One of the two pilots, first officer Richard Cole, has subsequently said an argument was not to blame.

“All I’m saying is we were not asleep; we were not having a fight; there was nothing serious going on in the cockpit that would threaten the people in the back at all,” he told The Associated Press.

Cole declined to discuss what exactly happened but said “it was not a serious event, from a safety issue.”

“I can’t go into it, but it was innocuous.”

Post 9/11 that is about as ridiculous a statement as can be made given the situation.

As the plane flew through the night with no response to either air traffic controllers in two states, or pilots of other aircraft who also attempted to alert the cockpit, on the ground National Guard jets at two separate locations, prepared to go up after them. 

“Controllers have a heightened sense of vigilance when we’re not able to talk to an aircraft. That’s the reality post-9/11,” said Doug Church, a spokesman for the National Air Traffic Controllers Association.

Cole and flight captain, Timothy Cheney (!) were “cooperative, apologetic and appreciative.” They volunteered to take preliminary breath tests that were zero for alcohol use. The lead flight attendant told police she was unaware of any incident during the flight.

 

Suspensions and investigations 

 

The pilots, have both been temporarily suspended, and will be interviewed by National Transportation Safety Board investigators.  The airline is also investigating.

Officials suspect Flight 188’s radio might still have been tuned to a frequency used by Denver controllers even though the plane had flown beyond their reach.  Controllers worked throughout the incident with the pilots of other planes, asking them to try to raise Flight 188 using the Denver frequency.

Bill Voss, president of the Flight Safety Foundation said a special concern was that the many safety checks built into the aviation system to prevent incidents like this — or to correct them quickly — apparently were ineffective until the very end.
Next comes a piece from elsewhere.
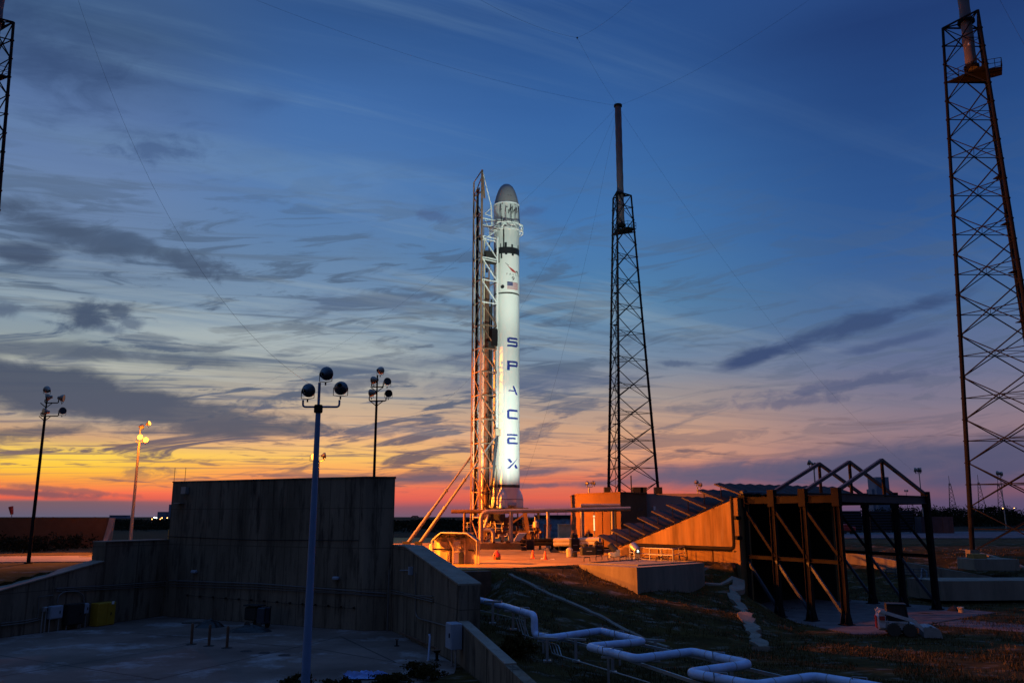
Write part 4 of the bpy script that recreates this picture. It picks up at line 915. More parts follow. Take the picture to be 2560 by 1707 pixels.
m = MB(); a, b = F0 + NX * .2, B0 - NX * .2; c_2, d_2 = b + TD * 17, a + TD * 17; m.add([v3(a, tz(0) - .3), v3(b, tz(0) - .3), v3(c_2, tz(17) - .3), v3(d_2, tz(17) - .3), v3(a, tz(0) - .1), v3(b, tz(0) - .1), v3(c_2, tz(17) - .1), v3(d_2, tz(17) - .1)], [(3, 2, 1, 0), (4, 5, 6, 7), (0, 1, 5, 4), (1, 2, 6, 5), (2, 3, 7, 6), (3, 0, 4, 7)]); m.prism([tuple(a + TD * 16.9), tuple(b + TD * 16.9), tuple(b + TD * 24), tuple(a + TD * 24)], 3.9, 4.12); tp(m, ft, 'cover', 'steel')  # sloped lid added to keep lamp light out of the trench
# near-black sheet, the mouth's shade put into colour: lining
m = MB(); a, b = B0 - NX * 1.0, B0 - NX * 1.0 + TD * 3.0; m.prism([tuple(B0 - NX * .95), tuple(B0 - NX * .95 + TD * 14), tuple(B0 - NX * .9 + TD * 14), tuple(B0 - NX * .9)], 0, 8.2); tp(m, ft, 'shade_lining', 'dark')
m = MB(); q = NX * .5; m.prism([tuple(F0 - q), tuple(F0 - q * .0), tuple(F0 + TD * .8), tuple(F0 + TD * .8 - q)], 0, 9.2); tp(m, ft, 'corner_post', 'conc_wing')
for k in range(9):
    s0 = -.35 + k * 1.95; z0 = tz(max(s0, 0)) + .18; L = 2.9; W = 16.9
    h0 = F0 + TD * s0 - NX * .35; m = MB(); N = 26; RISE = .95
    for i in range(N + 1):
        w = W * i / N; rib = .07 if i % 2 else -.03
        for s_, zz in ((0, 0), (L, RISE)):
            p = h0 + NX * w + TD * s_; m.v.append((p.x, p.y, z0 + zz + rib))
    m.f = [(2 * i, 2 * i + 2, 2 * i + 3, 2 * i + 1) for i in range(N)]
    for i in range(0, N + 1, 4):
        w = W * i / N; p = h0 + NX * w; q = p + TD * L; m.beam((p.x, p.y, z0 - .08), (q.x, q.y, z0 + RISE - .08), .1, .12)
    aw = tp(m, ft, 'roof_shutter', 'awning')
    m = MB()
    for w in (.5, 16.3):
        q = h0 + NX * w + TD * (L - .25); zb = tz(max(s0 + L - .2, 0)); m.beam((q.x, q.y, zb), (q.x, q.y, z0 + RISE - .1), .07, .07); p = h0 + NX * w + TD * .3; m.beam((q.x, q.y, zb), (p.x, p.y, z0), .06, .06)
    tp(m, ft, 'strut', 'steel')
# pipework fixed on the orange side wall
O2 = -NX * .45
m = MB(); a = F0 + TD * .6 + O2; b = F0 + TD * 13 + O2; m.path([v3(a, 9.35), v3(a, 5.1), v3(b, 5.1), v3(b, 4.2)], .16, 10, .4); tp(m, ft, 'wall_pipe', 'steel', True)
m = MB(); a = F0 + TD * .1 + O2 * .8; m.path([v3(a, 8.9), v3(a, 4.9), v3(F0 + TD * .6 + O2, 4.9)], .1, 8, .3); m.path([v3(a, 4.9), v3(a, 3.9)], .05, 6)
for z in (7.6, 6.0): m.lathe([(.05, -.2), (.24, -.1), (.24, .1), (.05, .2)], 12, v3(a, z)); m.box(v3(a + O2 * .5, z), (.3, .3, .3), .4)
tp(m, ft, 'valve_riser', 'steel', True)
for s_ in (3, 6, 9.5): m = MB(); a = F0 + TD * s_ + O2; m.beam(v3(a, 3.9), v3(a, 5.0), .08, .08); tp(m, ft, 'pipe_support', 'steel')
m = MB(); m.path([v3(F0 - TD * .3 - NX * .3, 9.6), v3(B0 - TD * .3, 9.75)], .17, 10); tp(m, ft, 'spray_pipe', 'steel_blue', True)
# far wing wall right of the trench
t = T('wing_wall', 'tan sloping concrete wing wall behind the steel frames', 'wall', (38, 95, 0))
m = MB(); a, b = G(2108, 1378, 3.95), G(2480, 1442, 1.95); q = Vector((.3, .5)); n = 7
for i in range(n):
    u0, u1 = i / n, (i + 1) / n; p0, p1 = a.lerp(b, u0), a.lerp(b, u1); m.prism([(p0.x, p0.y), (p1.x, p1.y), (p1.x + q.x, p1.y + q.y), (p0.x + q.x, p0.y + q.y)], -.3, [p0.z, p1.z, p1.z, p0.z])
tp(m, t, 'wall_panel', 'conc')
t = T('concrete_platform', 'long flat topped concrete platform right of the steel frames', 'platform', (45, 80, 0))
m = MB(); a, b = G(2350, 1452, 2.0), G(2700, 1452, 2.0); m.prism([(a.x, a.y), (b.x, b.y + 1), (b.x, b.y + 5), (a.x - 1, a.y + 4.4)], .3, 2.0); tp(m, t, 'platform', 'conc')
m = MB(); a, b = G(2215, 1425, 2.6), G(2330, 1432, 2.3); rail(m, a, b, 1.6, 1.1, 5, .03, (1, .75, .5, .25)); m.path([G(2303, 1450, 1.9), G(2305, 1425, 2.4) + Vector((0, 0, .2)), G(2317, 1428, 2.4), G(2318, 1458, 1.4)], .08, 8, .4); tp(m, t, 'handrail', 'steel_blue')

# ---------------------------------------------------------------- open steel frames at the trench mouth
sf = T('steel_frame', 'row of open dark steel portal frames with peaked trusses', 'frame', (24, 66, 0)); H_ = 9.75
up = Vector((0, 0, 1))
def fc(i): return F0 - TD * 2.96 * i + NX * .25
def bc_(i): return B0 - TD * 2.96 * i
for row, f in (('front', fc), ('back', bc_)):
    for i in range(4 if row == 'front' else 4):
        p = f(i); s_ = -1 if row == 'front' else 1; m = MB(); x = v3(p, 0)
        m.ibeam(v3(p, .05), v3(p, H_ if i else 9.3), .34, .5, .05)
        m.box(v3(p, .06), (.95, .8, .08), R(34)); q = NX * s_ * .0
        for k in (-1, 1):
            for e_ in (-1, 1):
                w = NX * .9 * e_ * .55; c = p - TD * .16 * k; m.add([v3(c, .1), v3(c + w, .1), v3(c, 1.6), v3(c - TD * .04 * k, .1), v3(c + w - TD * .04 * k, .1), v3(c - TD * .04 * k, 1.6)], [(0, 1, 2), (5, 4, 3), (0, 3, 4, 1), (1, 4, 5, 2), (2, 5, 3, 0)])
        c = tp(m, sf, 'column', 'steel')
        m = MB(); m.box(v3(p - TD * .0 + NX * (-.05), H_ - .62), (.42, .62, 1.35), R(34)); tp(m, sf, 'column_cap', 'steel')
    m = MB(); m.ibeam(v3(f(0), 4.5), v3(f(3), 4.4), .2, .28, .03); tp(m, sf, 'girt', 'steel')
    m = MB(); m.ibeam(v3(f(0), 9.0), v3(f(3), 9.0), .25, .55, .04); tp(m, sf, 'eaves_beam', 'steel')
    for i in range(3):
        m = MB(); m.beam(v3(f(i), 8.4), v3(f(i + 1), 4.6), .17, .2); tp(m, sf, 'brace', 'steel')
        m = MB(); m.beam(v3(f(i), 4.3), v3(f(i + 1), .5), .17, .2); tp(m, sf, 'brace', 'steel_blue')
for i in (1, 2, 3):
    a, b = fc(i), bc_(i); ap = v3((a + b) / 2, 12.2)
    m = MB(); m.beam(v3(a, 9.55), ap, .22, .26); m.beam(v3(b, 9.55), ap, .22, .26); tp(m, sf, 'rafter', 'steel_blue')
    m = MB(); m.beam(v3((a + b) / 2, 9.3), ap - up * .1, .2, .22); tp(m, sf, 'king_post', 'steel')
    m = MB(); m.ibeam(v3(a, 9.1 if i == 3 else 9.4), v3(b, 9.1 if i == 3 else 9.4), .32, .66 if i == 3 else .25, .05); tp(m, sf, 'tie_beam', 'steel_blue')
# ---------------------------------------------------------------- concrete block with handrail, slope kerbs and flume
t = T('concrete_block', 'square concrete block with a handrail on the grass slope below the pad', 'block', (10, 67, 2))
K = [G(1447, 1411, 4.1), G(1592, 1419, 4.1), G(1760, 1407, 4.1), G(1600, 1395, 4.1)]
m = MB(); m.prism([(p.x, p.y) for p in K], 1.0, 4.12); tp(m, t, 'block', 'conc')
m = MB(); K2 = [G(1470, 1408, 4.12), G(1595, 1414, 4.12), G(1735, 1405, 4.12), G(1600, 1398, 4.12)]; [m.prism([(a.x, a.y), (b.x, b.y), (b.x + .1, b.y + .12), (a.x + .1, a.y + .12)], 4.12, 4.2) for a, b in zip(K2, K2[1:] + K2[:1])]; tp(m, t, 'kerb', 'conc')
m = MB(); a, b = G(1575, 1395, 4.1), G(1625, 1401, 4.1); c2, d2 = G(1683, 1404, 4.1), G(1712, 1396, 4.1)
rail(m, a, b, 4.12, 1.0, 2, .035); rail(m, b, c2, 4.12, 1.0, 2, .06); rail(m, c2, d2, 4.12, 1.0, 2, .035); tp(m, t, 'handrail', 'galv')
m = MB()
for i in range(9):
    a = G(1460 + i * 30, 1404 - (i % 3) * 3, 4.1); b = G(1475 + i * 30, 1403 - (i % 2) * 4, 4.1); m.path([a, a + up * .35, b + up * .35, b], .035, 5, .15)
tp(m, t, 'cable_hoops', 'dark')
def drape(name, pts, w, th, mt, label, cat, seed=0, rag=0.0, off=.04, step=.5):
    m = MB(); L = []
    for a, b in zip(pts, pts[1:]):
        a, b = Vector(a), Vector(b); k = max(2, int((b - a).length / step)); L += [a.lerp(b, i / k) for i in range(k)]
    L.append(Vector(pts[-1])); rnd = random.Random(seed)
    for i, p in enumerate(L):
        d = (L[min(i + 1, len(L) - 1)] - L[max(i - 1, 0)]).normalized(); n = Vector((-d.y, d.x))
        ww = w * (1 + rag * rnd.uniform(-1, 1)) / 2; sh = n * w * rag * .35 * rnd.uniform(-1, 1)
        for s_ in (-1, 1):
            q = p + n * ww * s_ + sh; z = max(gz(q.x, q.y), gz(p.x, p.y)) + off; m.v += [(q.x, q.y, z - th), (q.x, q.y, z + rag * .4 * rnd.random())]
    for i in range(len(L) - 1):
        a = i * 4; b = a + 4; m.f += [(a + 1, b + 1, b + 3, a + 3), (a, b, b + 1, a + 1), (a + 3, b + 3, b + 2, a + 2)]
    m.f += [(0, 1, 3, 2), tuple(len(m.v) - 4 + k for k in (2, 3, 1, 0))]
    return tag(m.build(name, mt), label, cat)
a = G(1275, 1426, 4.0); drape('kerb', [(a.x, a.y), (9.2, 52.2)], .34, .4, 'conc', 'narrow concrete kerb running straight down the grass slope', 'kerb', off=.1)
drape('flume', [(17.9, 69.0), (16.9, 66.5), (16.2, 61), (15.3, 56), (14.7, 51.8)], .75, .3, 'white' if False else 'conc', 'broken pale concrete gutter tumbling down the grass slope beside the trench', 'gutter', 5, .55, .1, .6)
drape('kerb', [(15.2, 68.9), (16.4, 68.6), (17.6, 69.2)], .3, .3, 'conc', 'short pale kerb on the slope crest between the block and the trench', 'kerb', off=.08)
a = G(2400, 1342, 4); b = G(2560, 1380, 3.9); m = MB(); drape('kerb', [(a.x * .62, a.y * .62), (b.x * .95, b.y * .95)], .5, .3, 'conc', 'long pinkish kerb crossing the slope behind the right lattice tower', 'kerb', off=.12, step=2)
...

Not only couldn’t air traffic controllers and other pilots raise the Northwest pilots for an hour, but the airline’s dispatcher should have been trying to reach them as well. The three flight attendants onboard should have questioned why there were no preparations for landing being made.

Brightly lit cockpit displays should have warned the pilots it was time to land. Despite cloudy conditions, the lights of Minneapolis should have clued them in that they’d reached their destination, aviation experts said.

“It’s probably something you would say never would happen if this hadn’t just happened,” Voss said.

 

Let's get real


But let’s be realistic. Even if all of those things coulda-woulda-shoulda happened, what were the pilots doing or discussing, that so consumed their attention? It is still the pilots’ ultimate responsibility to be in control of their flight and the safety of their passengers.  They are at work, not at a backyard barbeque, or on a fishing trip.  They are supposed to be focused, and on their game. 

Dozing, sleeping, arguing, whatever...it is impossible to see what excuse can possibly made for behaviour that might be justifiably termed sloppy, careless and dangerous.

Passengers were not aware of the problem.  Delta said Friday it plans to give flight vouchers worth a few hundred dollars to each of the passengers.